Designing micro-3D hierarchical HZCNF@ZS-LDH@MX as advanced electrodes for flexible supercapacitors

The design of electrode materials is the core for enhancing the practicality of supercapacitors. Herein, we report an electrode material with a micro-3D structure, in which the template-shaped ZnS nanorods are fixed on the hollow carbon nanofibers. Subsequently, ZnCo-LDH nanosheets grow on the surface of ZnS nanorods directionally and form a 3D structure. Finally, an MXene layer is coated on the material surface by electrostatic spraying. Experimental analysis shows that due to the construction of a stable polymetallic compound array and a conductive network, the HZCNF@ZS-LDH@MX electrode can maintain rapid charge transfer, thereby significantly improving the kinetics of ion/electron reactions.
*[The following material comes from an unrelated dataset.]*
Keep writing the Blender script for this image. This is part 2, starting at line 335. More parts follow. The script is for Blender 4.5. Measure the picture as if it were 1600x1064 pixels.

Taking these advantage, HZCNF@ZS-LDH@MX has a high specific capacitance of 830 F g⁻¹, a specific surface area of 740 m² g⁻¹, and good cycling stability over 20,000 cycles. In addition, the assembled flexible device reaches an energy density of 65.1 Wh kg⁻¹, which is sufficient to power an LED board. This study proposes an effective strategy for enhancing the ion and charge transport within the hierarchical structure. By making full use of the advantages of two-dimensional materials and designing micro-3D structures, it has opened up new approaches for the development and utilization of supercapacitor electrodes. In addition, according to the special nature of the material, the ability of electromagnetic wave absorbing is further tested. The results showed that the maximum reflection loss is −60 dB, and there is a potential application possibility of dual functions of energy storage and wave absorption.